» To do: Only the lines from the top of the listing below to the line that has "scene.camera = cam_o" should be echoed, with both ends kept and pictures left out.
================================
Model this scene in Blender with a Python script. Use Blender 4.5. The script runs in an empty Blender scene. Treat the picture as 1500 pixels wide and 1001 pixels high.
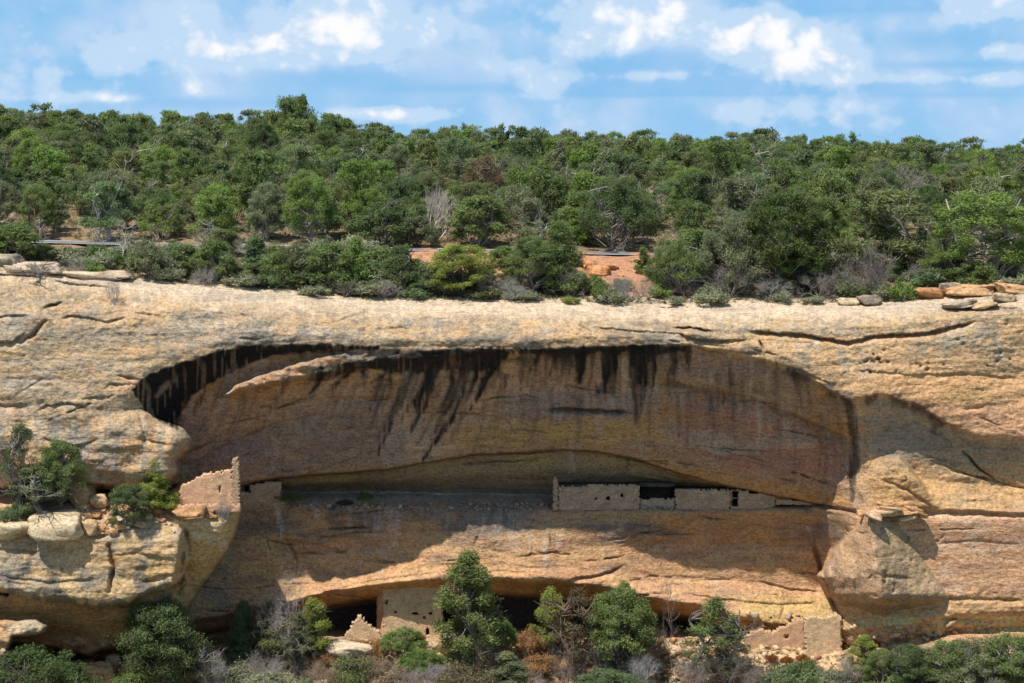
import bpy, math, random
import numpy as np
from mathutils import Vector, Matrix
R = math.radians
scene = bpy.context.scene
COL = scene.collection

# ------------------------------------------------------------------ camera
CZ = 14.0          # eye height above the mesa rim (metres)
FPX = 3000.0       # focal length in photograph pixels (72 mm lens)
HOR = 230.0        # photograph row of the true horizon
cam = bpy.data.cameras.new('camera'); cam_o = bpy.data.objects.new('camera', cam); COL.objects.link(cam_o)
cam.lens = 72; cam.sensor_width = 36; cam.clip_start = 1; cam.clip_end = 6000
cam_o.location = (0, 0, CZ); cam_o.rotation_euler = (R(90), 0, 0); cam.shift_y = -(500.5-HOR)/1500
scene.camera = cam_o

# ------------------------------------------------------------------ light
SUN_DIR = Vector((-0.33, -0.365, 0.87)).normalized()
sun_el = math.asin(SUN_DIR.z); sun_az = math.atan2(SUN_DIR.x, SUN_DIR.y)
sl = bpy.data.lights.new('sun', 'SUN'); sl.energy = 4.7; sl.angle = R(0.53); sl.color = (1.0, 0.955, 0.88)
so = bpy.data.objects.new('sun', sl); COL.objects.link(so)
so.rotation_euler = SUN_DIR.to_track_quat('Z', 'Y').to_euler(); so.location = (-80, 60, 160)
scene.view_settings.view_transform = 'Standard'; scene.view_settings.look = 'None'
scene.view_settings.exposure = 0.2; scene.view_settings.gamma = 1.0

class NT:
    """small helper for writing node trees"""
    def __init__(s, tree): s.t = tree; s.n = tree.nodes; s.l = tree.links
    def node(s, typ, **kw):
        n = s.n.new(typ)
        for k, v in kw.items(): setattr(n, k, v)
        return n
    def put(s, sock, v):
        if isinstance(v, bpy.types.NodeSocket): s.l.new(v, sock)
        elif v is not None: sock.default_value = v
    def math(s, op, a, b=None, c=None, clamp=False):
        n = s.node('ShaderNodeMath', operation=op, use_clamp=clamp)
        for i, v in enumerate((a, b, c)):
            if v is not None: s.put(n.inputs[i], v)
        return n.outputs[0]
    def noise(s, vec, scale, detail=4, rough=0.55, dist=0.0, dim='3D'):
        n = s.node('ShaderNodeTexNoise', noise_dimensions=dim)
        if vec is not None: s.put(n.inputs['Vector'], vec)
        n.inputs['Scale'].default_value = scale; n.inputs['Detail'].default_value = detail
        n.inputs['Roughness'].default_value = rough; n.inputs['Distortion'].default_value = dist
        return n.outputs['Fac']
    def mapping(s, vec, scale=(1, 1, 1), loc=(0, 0, 0)):
        n = s.node('ShaderNodeMapping'); s.put(n.inputs['Vector'], vec)
        n.inputs['Scale'].default_value = scale; n.inputs['Location'].default_value = loc
        return n.outputs[0]
    def ramp(s, fac, pts):
        n = s.node('ShaderNodeValToRGB'); s.put(n.inputs[0], fac)
        e = n.color_ramp.elements
        while len(e) < len(pts): e.new(0.5)
        for el, (p, c) in zip(e, pts):
            el.position = p; el.color = (c[0], c[1], c[2], 1) if len(c) == 3 else c
        return n.outputs[0]
    def mix(s, fac, a, b, mode='MIX'):
        n = s.node('ShaderNodeMix', data_type='RGBA', blend_type=mode)
        s.put(n.inputs[0], fac); s.put(n.inputs[6], a); s.put(n.inputs[7], b)
        return n.outputs[2]
    def sstep(s, v, lo, hi):
        n = s.node('ShaderNodeMapRange', interpolation_type='SMOOTHSTEP')
        s.put(n.inputs[0], v); n.inputs[1].default_value = lo; n.inputs[2].default_value = hi
        return n.outputs[0]

# ------------------------------------------------------------------ sky with cumulus, laid out by compass direction
world = bpy.data.worlds.new('World'); scene.world = world; world.use_nodes = True
w = NT(world.node_tree); w.n.clear()
sky = w.node('ShaderNodeTexSky', sky_type='NISHITA', sun_disc=False)
sky.sun_elevation = sun_el; sky.sun_rotation = sun_az; sky.altitude = 2100; sky.air_density = 1.0; sky.dust_density = 0.6; sky.ozone_density = 1.5
tc = w.node('ShaderNodeTexCoord')
sep = w.node('ShaderNodeSeparateXYZ'); w.l.new(tc.outputs['Generated'], sep.inputs[0])
az = w.math('ARCTAN2', sep.outputs[0], sep.outputs[1])          # radians right of the view axis
hyp = w.math('SQRT', w.math('ADD', w.math('MULTIPLY', sep.outputs[0], sep.outputs[0]), w.math('MULTIPLY', sep.outputs[1], sep.outputs[1])))
el = w.math('ARCTAN2', sep.outputs[2], hyp)
cmb = w.node('ShaderNodeCombineXYZ'); w.l.new(az, cmb.inputs[0]); w.l.new(el, cmb.inputs[1])
ae = cmb.outputs[0]
big = w.noise(w.mapping(ae, (1, 1.3, 1), (3.1, 0.7, 0)), 15, 3, 0.5)
mid = w.noise(w.mapping(ae, (1, 1.15, 1), (1.3, 2.2, 0)), 30, 8, 0.56, 0.3)
fine = w.noise(w.mapping(ae, (1, 1.3, 1), (5.3, 1.2, 0)), 110, 6, 0.6)
def A(px): return math.atan((px-750)/FPX)
def E(py): return math.atan((HOR-py)/FPX)
def blob(px, py, rx, ry, amp):
    dx = w.math('DIVIDE', w.math('SUBTRACT', az, A(px)), rx*1.25/FPX)
    dy = w.math('DIVIDE', w.math('SUBTRACT', el, E(py)), ry*1.15/FPX)
    d = w.math('ADD', w.math('MULTIPLY', dx, dx), w.math('MULTIPLY', dy, dy))
    return w.math('MULTIPLY', w.math('EXPONENT', w.math('MULTIPLY', d, -1.0)), amp)
def addall(L):
    a = L[0]
    for b in L[1:]: a = w.math('ADD', a, b)
    return a
CUM = [(500, 35, 80, 42, 1.0), (425, 60, 50, 30, .6), (275, 45, 45, 36, .8), (222, 78, 60, 24, .7), (150, 92, 30, 14, .5), (655, 42, 42, 22, .62), (560, 60, 40, 30, .5),
       (920, 25, 70, 30, 1.0), (985, 32, 38, 20, .6), (870, 60, 50, 30, .45), (1110, 50, 70, 34, 1.0), (1170, 80, 70, 28, .8), (1225, 100, 50, 20, .8), (1060, 45, 40, 20, .5),
       (1445, 15, 60, 24, .85), (1475, 80, 50, 10, .6), (615, 168, 75, 10, .62), (800, 135, 34, 34, .6), (740, 95, 40, 14, .5), (530, 165, 40, 7, .4),
       (1215, 160, 80, 26, .42), (1090, 160, 40, 20, .4), (110, 145, 90, 8, .5), (60, 100, 70, 40, .35), (960, 112, 80, 9, .4), (1340, 118, 90, 7, .42), (1480, 118, 50, 10, .45), (340, 90, 50, 20, .45), (290, 130, 30, 12, .4), (700, 10, 60, 12, .3)]
cov = addall([blob(*c) for c in CUM])
vo = w.node('ShaderNodeTexVoronoi', feature='SMOOTH_F1', voronoi_dimensions='2D'); vo.inputs['Scale'].default_value = 44; vo.inputs['Smoothness'].default_value = .35; vo.inputs['Detail'].default_value = 2.5; vo.inputs['Roughness'].default_value = .5; vo.inputs['Lacunarity'].default_value = 2.2
wv_ = w.node('ShaderNodeVectorMath', operation='MULTIPLY_ADD'); nz_ = w.node('ShaderNodeTexNoise'); nz_.inputs['Scale'].default_value = 40; nz_.inputs['Detail'].default_value = 3; w.l.new(ae, nz_.inputs['Vector'])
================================
» Answer below:
Model this scene in Blender with a Python script. Use Blender 4.5. The script runs in an empty Blender scene. Treat the picture as 1500 pixels wide and 1001 pixels high.
import bpy, math, random
import numpy as np
from mathutils import Vector, Matrix
R = math.radians
scene = bpy.context.scene
COL = scene.collection

# ------------------------------------------------------------------ camera
CZ = 14.0          # eye height above the mesa rim (metres)
FPX = 3000.0       # focal length in photograph pixels (72 mm lens)
HOR = 230.0        # photograph row of the true horizon
cam = bpy.data.cameras.new('camera'); cam_o = bpy.data.objects.new('camera', cam); COL.objects.link(cam_o)
cam.lens = 72; cam.sensor_width = 36; cam.clip_start = 1; cam.clip_end = 6000
cam_o.location = (0, 0, CZ); cam_o.rotation_euler = (R(90), 0, 0); cam.shift_y = -(500.5-HOR)/1500
scene.camera = cam_o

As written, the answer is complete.